Depuis quatre ans, Audrey et Thomas gèrent le camping Lislebonne, dans le département du Lot-et-Garonne. Un camping dans un écrin de verdure, comme il en existe beaucoup dans les campagnes françaises. Mais il y a quelques mois, Audrey et Thomas ont franchi le pas vers l’objectif qu’ils s’étaient fixés dès le début : transformer ce camping « classique », ou plutôt « textile » en camping naturiste.
Le paysage invite au calme et à la sérénité : après les emplacements de camping, pour tentes et caravanes, et les mobil-homes, on est attiré par le lac, pour s’y baigner ou en faire le tour, et au-delà les grands espaces verts ou arborés, et la vue sur les collines alentours.
Audrey et Thomas avaient découvert le naturisme il y a plus de 10 ans, mais ils n’ont pas voulu se contenter de le pratiquer durant leurs congés. Ils ont laissé leurs vies professionnelles antérieures pour un changement radical, se lancer dans ce projet de camping naturiste. Pour eux, c’est un projet qui a du sens. Ils nous expliquent que tout n’est pas simple. L’été dernier, lorsque les vacanciers repartaient, ils leur disaient : « Au plaisir de vous revoir ; l’an prochain nous transformons le camping en camping naturiste ! » Mais cette année, ils n’ont pas vu revenir les habitués. Pas facile de franchir le pas !

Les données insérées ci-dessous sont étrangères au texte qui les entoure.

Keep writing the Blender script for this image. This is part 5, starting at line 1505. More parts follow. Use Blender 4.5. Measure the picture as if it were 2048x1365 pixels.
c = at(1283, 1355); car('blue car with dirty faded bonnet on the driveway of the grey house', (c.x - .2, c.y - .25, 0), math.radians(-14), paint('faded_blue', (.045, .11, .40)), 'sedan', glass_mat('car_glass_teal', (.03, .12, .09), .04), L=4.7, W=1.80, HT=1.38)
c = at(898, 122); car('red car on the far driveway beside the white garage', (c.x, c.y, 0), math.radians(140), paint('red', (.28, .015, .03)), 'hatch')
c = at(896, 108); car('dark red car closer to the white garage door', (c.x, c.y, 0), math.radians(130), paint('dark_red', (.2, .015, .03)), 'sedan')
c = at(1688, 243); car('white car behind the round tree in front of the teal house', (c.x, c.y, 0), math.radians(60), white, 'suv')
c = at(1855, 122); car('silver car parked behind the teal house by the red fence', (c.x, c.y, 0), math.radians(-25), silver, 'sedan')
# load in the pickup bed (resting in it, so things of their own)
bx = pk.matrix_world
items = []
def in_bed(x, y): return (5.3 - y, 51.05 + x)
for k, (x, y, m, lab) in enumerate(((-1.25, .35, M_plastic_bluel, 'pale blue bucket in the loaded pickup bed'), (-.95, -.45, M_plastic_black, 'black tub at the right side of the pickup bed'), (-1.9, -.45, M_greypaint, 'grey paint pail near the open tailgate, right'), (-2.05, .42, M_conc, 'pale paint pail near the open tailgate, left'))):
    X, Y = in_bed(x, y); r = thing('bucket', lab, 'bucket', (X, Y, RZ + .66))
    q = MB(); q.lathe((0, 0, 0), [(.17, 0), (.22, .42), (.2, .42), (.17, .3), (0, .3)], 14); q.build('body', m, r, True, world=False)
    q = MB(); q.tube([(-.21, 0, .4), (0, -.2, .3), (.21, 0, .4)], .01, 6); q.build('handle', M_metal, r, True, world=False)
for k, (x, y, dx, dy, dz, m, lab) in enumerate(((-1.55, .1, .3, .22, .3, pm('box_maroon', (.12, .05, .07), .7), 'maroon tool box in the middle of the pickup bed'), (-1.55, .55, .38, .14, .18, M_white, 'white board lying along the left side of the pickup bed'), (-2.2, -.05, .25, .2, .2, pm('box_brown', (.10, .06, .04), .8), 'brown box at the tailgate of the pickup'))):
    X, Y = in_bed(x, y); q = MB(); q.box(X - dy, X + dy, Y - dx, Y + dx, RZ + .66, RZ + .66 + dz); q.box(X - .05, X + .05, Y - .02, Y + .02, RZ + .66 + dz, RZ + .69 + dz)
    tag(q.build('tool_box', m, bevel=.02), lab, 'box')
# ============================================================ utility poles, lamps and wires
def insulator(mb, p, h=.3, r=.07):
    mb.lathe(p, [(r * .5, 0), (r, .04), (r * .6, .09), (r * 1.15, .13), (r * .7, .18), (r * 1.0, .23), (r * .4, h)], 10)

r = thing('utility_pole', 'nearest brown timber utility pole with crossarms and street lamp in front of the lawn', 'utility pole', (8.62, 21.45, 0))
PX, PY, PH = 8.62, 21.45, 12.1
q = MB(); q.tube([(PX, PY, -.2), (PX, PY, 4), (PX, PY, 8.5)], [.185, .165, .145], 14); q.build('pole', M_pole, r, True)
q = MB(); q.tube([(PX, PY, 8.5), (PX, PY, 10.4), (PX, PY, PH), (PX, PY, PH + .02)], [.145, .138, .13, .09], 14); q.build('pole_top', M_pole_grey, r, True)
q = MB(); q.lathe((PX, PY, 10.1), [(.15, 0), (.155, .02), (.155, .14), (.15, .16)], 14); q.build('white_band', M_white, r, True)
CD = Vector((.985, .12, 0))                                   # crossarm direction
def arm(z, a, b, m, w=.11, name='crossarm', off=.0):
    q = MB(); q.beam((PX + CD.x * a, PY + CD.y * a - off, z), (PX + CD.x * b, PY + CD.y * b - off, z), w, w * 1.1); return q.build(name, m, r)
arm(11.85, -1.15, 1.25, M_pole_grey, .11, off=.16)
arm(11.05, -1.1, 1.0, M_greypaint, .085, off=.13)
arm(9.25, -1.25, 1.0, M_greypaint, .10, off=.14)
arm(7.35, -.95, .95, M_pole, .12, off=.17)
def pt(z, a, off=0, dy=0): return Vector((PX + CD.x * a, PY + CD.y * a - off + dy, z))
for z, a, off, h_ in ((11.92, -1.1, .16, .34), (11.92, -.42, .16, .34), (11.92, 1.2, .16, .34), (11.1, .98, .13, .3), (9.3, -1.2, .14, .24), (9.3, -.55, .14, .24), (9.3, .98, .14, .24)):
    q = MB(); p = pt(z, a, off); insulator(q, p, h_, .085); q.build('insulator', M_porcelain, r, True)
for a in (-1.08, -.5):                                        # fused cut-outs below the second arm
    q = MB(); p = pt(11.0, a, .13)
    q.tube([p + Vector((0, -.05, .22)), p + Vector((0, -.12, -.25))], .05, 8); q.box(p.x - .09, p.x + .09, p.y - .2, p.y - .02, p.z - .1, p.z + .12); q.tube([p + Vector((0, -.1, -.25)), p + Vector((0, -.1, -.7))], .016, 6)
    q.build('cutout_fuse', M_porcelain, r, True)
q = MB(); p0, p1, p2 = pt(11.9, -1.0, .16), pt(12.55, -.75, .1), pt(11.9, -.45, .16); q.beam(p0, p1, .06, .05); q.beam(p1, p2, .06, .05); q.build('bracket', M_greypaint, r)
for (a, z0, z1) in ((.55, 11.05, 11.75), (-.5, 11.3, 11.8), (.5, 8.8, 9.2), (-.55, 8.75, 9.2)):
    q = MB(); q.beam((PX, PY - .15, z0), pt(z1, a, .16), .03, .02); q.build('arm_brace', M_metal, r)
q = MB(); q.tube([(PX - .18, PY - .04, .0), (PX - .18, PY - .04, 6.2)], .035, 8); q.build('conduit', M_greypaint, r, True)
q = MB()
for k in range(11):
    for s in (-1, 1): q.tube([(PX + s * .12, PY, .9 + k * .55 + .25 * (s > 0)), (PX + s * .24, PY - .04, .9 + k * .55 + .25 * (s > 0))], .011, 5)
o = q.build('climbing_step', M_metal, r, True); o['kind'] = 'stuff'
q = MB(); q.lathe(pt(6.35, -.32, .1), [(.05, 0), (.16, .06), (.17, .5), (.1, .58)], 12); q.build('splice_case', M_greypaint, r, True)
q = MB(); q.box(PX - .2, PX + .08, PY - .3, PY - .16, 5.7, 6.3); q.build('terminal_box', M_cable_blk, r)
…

Il ne faut pas voir dans le naturisme le simple fait d’enlever ses vêtements, loin de là. Dans naturisme, il y a nature, et il est certain que les vêtements sont une barrière entre notre corps et ce qui nous entoure. Pour Hervé, qui a installé il y a quelques jours son camping car, et pour qui il n’y a rien de plus « naturel » que le « naturisme », cette sensation de bien être procurée par cet environnement passe aussi par le fait d’être nu, avec la sensation de l’air, du soleil ou de l’eau sur la peau. Laurence, sa compagne, a une profession qui l’oblige à porter un uniforme du matin jusqu’au soir : pouvoir se mettre nue lorsqu’elle est en vacances est pour elle une nécessité. Et cela devient vite une habitude : « Après deux semaines nue, quand tu enfiles un simple tee-shirt, tu te sens étriquée ! »
Mais mes vêtements ne sont ils pas avant tout un « déguisement » que j’utilise dans mes relations avec mon entourage, pour jouer le rôle que je me suis attribué ? Ôter ce déguisement, c’est se retrouver nu face à l’autre, et mettre de côté l’image que j’ai l’habitude de renvoyer. Réciproquement, quand je croise dans ce camping une personne que je ne connais pas, je n’ai plus les repères vestimentaires pour la classer dans mes catégories : chic, classique, branché… ou la classe sociale que j’associe à tel ou tel vêtement. Être dans un camping naturiste, ce n’est pas la même chose qu’être nu dans son jardin : c’est partager avec d’autres cette recherche d’harmonie avec la nature, et aussi la recherche de respect mutuel.
En ce début de saison, le camping se remplit. Il y a des gens de tout âge, mais la moyenne d’âge n’est pas très jeune. Audrey confirme : « Les jeunes essaient, mais nombreux sont ceux qui à l’extérieur n’osent pas dire qu’ils font du naturisme ». Il peut y avoir la crainte d’être face à des personnes qui ne comprennent pas les motivations du naturisme, et qui pensent immédiatement « sexualité ».
D’après Thomas, ce qui freine les gens pour aller vers le naturisme, c’est qu’ils le sexualisent, alors qu’au contraire c’est complètement désexualisé. « Il y a même des gens qui sont surpris quand on leur dit qu’il y a des familles avec des enfants. Ce n’est que la nudité, simple et naturelle, sans arrière pensée ».
A partir du moment où le regard porté sur l’autre est d’abord empreint de respect, ce ne sont pas ses seins ou ses fesses qui m’intéressent. Et de fait, le port d’un maillot de bain sexy ne renvoie-t-il pas plus à la sexualité qu’un corps totalement dénudé ?
Pouvoir se promener sans craindre le regard de l’autre… pour cette première année de naturisme, Thomas a remarqué que la proportion de vacanciers avec un handicap physique est plus élevé que les années précédentes. Probablement qu’ici, ils ne craignent pas de laisser découvert un corps « différent » et de ressentir les jugements dans les regards des passants.